DIRECTION: Restate the full listing word for word and leave the pictures out.

* BEGIN DATASET EXCERPT *

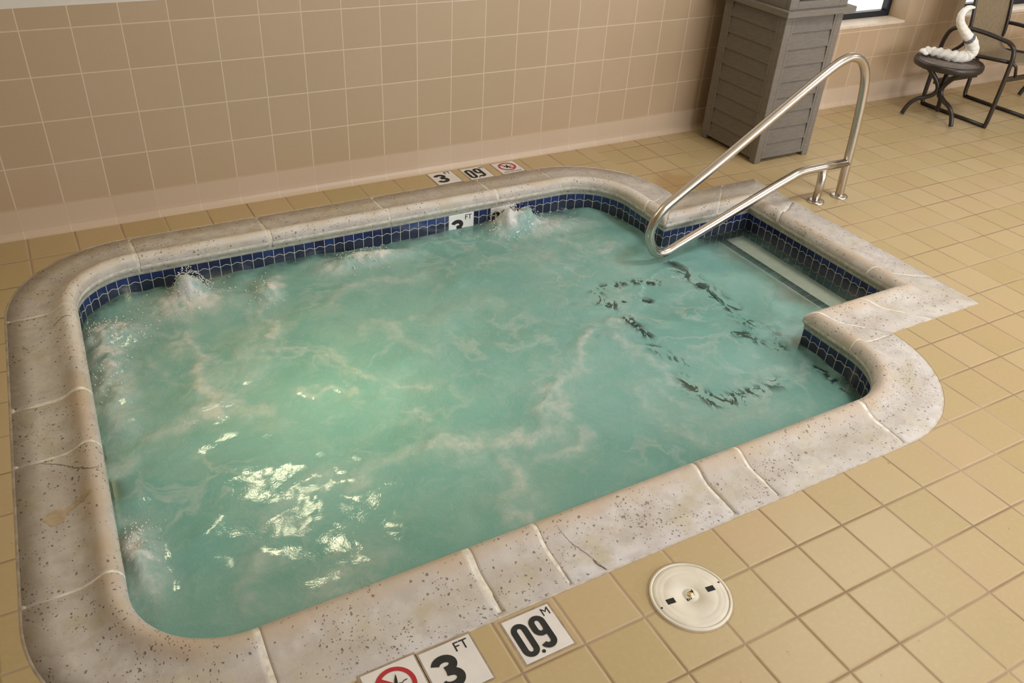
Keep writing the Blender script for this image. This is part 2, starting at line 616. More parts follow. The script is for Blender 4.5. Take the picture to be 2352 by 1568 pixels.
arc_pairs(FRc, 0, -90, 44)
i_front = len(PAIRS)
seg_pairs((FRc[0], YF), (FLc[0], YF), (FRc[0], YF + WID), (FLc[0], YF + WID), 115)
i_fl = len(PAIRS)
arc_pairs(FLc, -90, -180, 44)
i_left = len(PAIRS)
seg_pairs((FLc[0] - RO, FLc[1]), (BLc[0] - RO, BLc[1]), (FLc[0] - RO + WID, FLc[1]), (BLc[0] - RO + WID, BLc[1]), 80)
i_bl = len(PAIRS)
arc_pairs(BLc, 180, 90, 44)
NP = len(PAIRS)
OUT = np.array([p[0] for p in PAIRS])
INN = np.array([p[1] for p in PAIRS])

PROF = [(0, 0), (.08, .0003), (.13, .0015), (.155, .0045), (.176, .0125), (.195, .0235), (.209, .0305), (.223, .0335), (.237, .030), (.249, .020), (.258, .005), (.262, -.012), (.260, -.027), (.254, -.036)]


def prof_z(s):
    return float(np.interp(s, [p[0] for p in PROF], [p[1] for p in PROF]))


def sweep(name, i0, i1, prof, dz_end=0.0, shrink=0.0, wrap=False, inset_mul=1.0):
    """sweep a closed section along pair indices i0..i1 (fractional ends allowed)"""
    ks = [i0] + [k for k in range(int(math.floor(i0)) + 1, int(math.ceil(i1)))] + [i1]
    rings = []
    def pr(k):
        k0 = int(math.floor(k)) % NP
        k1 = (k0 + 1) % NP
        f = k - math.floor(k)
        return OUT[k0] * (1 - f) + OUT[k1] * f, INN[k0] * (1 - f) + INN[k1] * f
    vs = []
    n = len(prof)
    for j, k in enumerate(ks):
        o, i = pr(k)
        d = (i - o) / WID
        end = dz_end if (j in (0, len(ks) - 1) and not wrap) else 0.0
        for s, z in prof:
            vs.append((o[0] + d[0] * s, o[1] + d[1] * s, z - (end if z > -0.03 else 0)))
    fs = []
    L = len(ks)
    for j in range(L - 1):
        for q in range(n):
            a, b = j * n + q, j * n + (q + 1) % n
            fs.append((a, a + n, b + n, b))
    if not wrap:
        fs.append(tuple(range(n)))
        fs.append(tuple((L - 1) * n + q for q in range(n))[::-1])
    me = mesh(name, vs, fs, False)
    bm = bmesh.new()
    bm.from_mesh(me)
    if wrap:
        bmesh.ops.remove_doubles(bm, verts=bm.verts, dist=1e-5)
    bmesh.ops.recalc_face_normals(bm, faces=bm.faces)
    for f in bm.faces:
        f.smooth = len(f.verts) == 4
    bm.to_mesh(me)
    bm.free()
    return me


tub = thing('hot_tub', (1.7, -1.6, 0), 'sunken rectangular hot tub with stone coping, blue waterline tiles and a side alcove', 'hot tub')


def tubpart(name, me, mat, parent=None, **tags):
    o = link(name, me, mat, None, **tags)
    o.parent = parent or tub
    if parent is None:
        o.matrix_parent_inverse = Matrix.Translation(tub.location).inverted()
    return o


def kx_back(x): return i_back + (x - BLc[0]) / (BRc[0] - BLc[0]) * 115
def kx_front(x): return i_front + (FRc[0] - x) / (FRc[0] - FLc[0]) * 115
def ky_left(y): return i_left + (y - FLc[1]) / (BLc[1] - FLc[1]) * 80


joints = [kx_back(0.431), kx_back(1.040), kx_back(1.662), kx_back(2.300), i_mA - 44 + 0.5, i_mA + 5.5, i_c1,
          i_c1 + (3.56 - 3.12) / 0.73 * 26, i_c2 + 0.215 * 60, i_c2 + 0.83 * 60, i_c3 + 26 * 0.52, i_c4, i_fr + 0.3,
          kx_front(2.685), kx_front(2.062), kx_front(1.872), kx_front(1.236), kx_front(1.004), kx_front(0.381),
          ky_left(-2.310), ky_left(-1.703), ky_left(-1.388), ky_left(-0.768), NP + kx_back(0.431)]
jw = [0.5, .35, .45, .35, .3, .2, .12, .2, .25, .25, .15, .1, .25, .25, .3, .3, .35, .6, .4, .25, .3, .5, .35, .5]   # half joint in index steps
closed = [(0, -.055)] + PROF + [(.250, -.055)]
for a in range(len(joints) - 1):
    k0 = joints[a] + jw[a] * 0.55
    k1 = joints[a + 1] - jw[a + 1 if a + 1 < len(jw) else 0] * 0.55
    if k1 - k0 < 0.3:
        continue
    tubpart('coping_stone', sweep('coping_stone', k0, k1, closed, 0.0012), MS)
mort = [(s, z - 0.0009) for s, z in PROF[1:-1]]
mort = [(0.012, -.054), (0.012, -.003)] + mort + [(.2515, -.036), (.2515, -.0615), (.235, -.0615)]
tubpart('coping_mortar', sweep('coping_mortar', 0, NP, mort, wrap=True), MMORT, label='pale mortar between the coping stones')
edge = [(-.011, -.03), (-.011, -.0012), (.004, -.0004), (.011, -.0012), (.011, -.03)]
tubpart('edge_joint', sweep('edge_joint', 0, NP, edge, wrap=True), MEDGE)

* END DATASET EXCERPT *

SOLUTION TO THE PROBLEM:
Keep writing the Blender script for this image. This is part 2, starting at line 616. More parts follow. The script is for Blender 4.5. Take the picture to be 2352 by 1568 pixels.
arc_pairs(FRc, 0, -90, 44)
i_front = len(PAIRS)
seg_pairs((FRc[0], YF), (FLc[0], YF), (FRc[0], YF + WID), (FLc[0], YF + WID), 115)
i_fl = len(PAIRS)
arc_pairs(FLc, -90, -180, 44)
i_left = len(PAIRS)
seg_pairs((FLc[0] - RO, FLc[1]), (BLc[0] - RO, BLc[1]), (FLc[0] - RO + WID, FLc[1]), (BLc[0] - RO + WID, BLc[1]), 80)
i_bl = len(PAIRS)
arc_pairs(BLc, 180, 90, 44)
NP = len(PAIRS)
OUT = np.array([p[0] for p in PAIRS])
INN = np.array([p[1] for p in PAIRS])

PROF = [(0, 0), (.08, .0003), (.13, .0015), (.155, .0045), (.176, .0125), (.195, .0235), (.209, .0305), (.223, .0335), (.237, .030), (.249, .020), (.258, .005), (.262, -.012), (.260, -.027), (.254, -.036)]


def prof_z(s):
    return float(np.interp(s, [p[0] for p in PROF], [p[1] for p in PROF]))


def sweep(name, i0, i1, prof, dz_end=0.0, shrink=0.0, wrap=False, inset_mul=1.0):
    """sweep a closed section along pair indices i0..i1 (fractional ends allowed)"""
    ks = [i0] + [k for k in range(int(math.floor(i0)) + 1, int(math.ceil(i1)))] + [i1]
    rings = []
    def pr(k):
        k0 = int(math.floor(k)) % NP
        k1 = (k0 + 1) % NP
        f = k - math.floor(k)
        return OUT[k0] * (1 - f) + OUT[k1] * f, INN[k0] * (1 - f) + INN[k1] * f
    vs = []
    n = len(prof)
    for j, k in enumerate(ks):
        o, i = pr(k)
        d = (i - o) / WID
        end = dz_end if (j in (0, len(ks) - 1) and not wrap) else 0.0
        for s, z in prof:
            vs.append((o[0] + d[0] * s, o[1] + d[1] * s, z - (end if z > -0.03 else 0)))
    fs = []
    L = len(ks)
    for j in range(L - 1):
        for q in range(n):
            a, b = j * n + q, j * n + (q + 1) % n
            fs.append((a, a + n, b + n, b))
    if not wrap:
        fs.append(tuple(range(n)))
        fs.append(tuple((L - 1) * n + q for q in range(n))[::-1])
    me = mesh(name, vs, fs, False)
    bm = bmesh.new()
    bm.from_mesh(me)
    if wrap:
        bmesh.ops.remove_doubles(bm, verts=bm.verts, dist=1e-5)
    bmesh.ops.recalc_face_normals(bm, faces=bm.faces)
    for f in bm.faces:
        f.smooth = len(f.verts) == 4
    bm.to_mesh(me)
    bm.free()
    return me


tub = thing('hot_tub', (1.7, -1.6, 0), 'sunken rectangular hot tub with stone coping, blue waterline tiles and a side alcove', 'hot tub')


def tubpart(name, me, mat, parent=None, **tags):
    o = link(name, me, mat, None, **tags)
    o.parent = parent or tub
    if parent is None:
        o.matrix_parent_inverse = Matrix.Translation(tub.location).inverted()
    return o


def kx_back(x): return i_back + (x - BLc[0]) / (BRc[0] - BLc[0]) * 115
def kx_front(x): return i_front + (FRc[0] - x) / (FRc[0] - FLc[0]) * 115
def ky_left(y): return i_left + (y - FLc[1]) / (BLc[1] - FLc[1]) * 80


joints = [kx_back(0.431), kx_back(1.040), kx_back(1.662), kx_back(2.300), i_mA - 44 + 0.5, i_mA + 5.5, i_c1,
          i_c1 + (3.56 - 3.12) / 0.73 * 26, i_c2 + 0.215 * 60, i_c2 + 0.83 * 60, i_c3 + 26 * 0.52, i_c4, i_fr + 0.3,
          kx_front(2.685), kx_front(2.062), kx_front(1.872), kx_front(1.236), kx_front(1.004), kx_front(0.381),
          ky_left(-2.310), ky_left(-1.703), ky_left(-1.388), ky_left(-0.768), NP + kx_back(0.431)]
jw = [0.5, .35, .45, .35, .3, .2, .12, .2, .25, .25, .15, .1, .25, .25, .3, .3, .35, .6, .4, .25, .3, .5, .35, .5]   # half joint in index steps
closed = [(0, -.055)] + PROF + [(.250, -.055)]
for a in range(len(joints) - 1):
    k0 = joints[a] + jw[a] * 0.55
    k1 = joints[a + 1] - jw[a + 1 if a + 1 < len(jw) else 0] * 0.55
    if k1 - k0 < 0.3:
        continue
    tubpart('coping_stone', sweep('coping_stone', k0, k1, closed, 0.0012), MS)
mort = [(s, z - 0.0009) for s, z in PROF[1:-1]]
mort = [(0.012, -.054), (0.012, -.003)] + mort + [(.2515, -.036), (.2515, -.0615), (.235, -.0615)]
tubpart('coping_mortar', sweep('coping_mortar', 0, NP, mort, wrap=True), MMORT, label='pale mortar between the coping stones')
edge = [(-.011, -.03), (-.011, -.0012), (.004, -.0004), (.011, -.0012), (.011, -.03)]
tubpart('edge_joint', sweep('edge_joint', 0, NP, edge, wrap=True), MEDGE)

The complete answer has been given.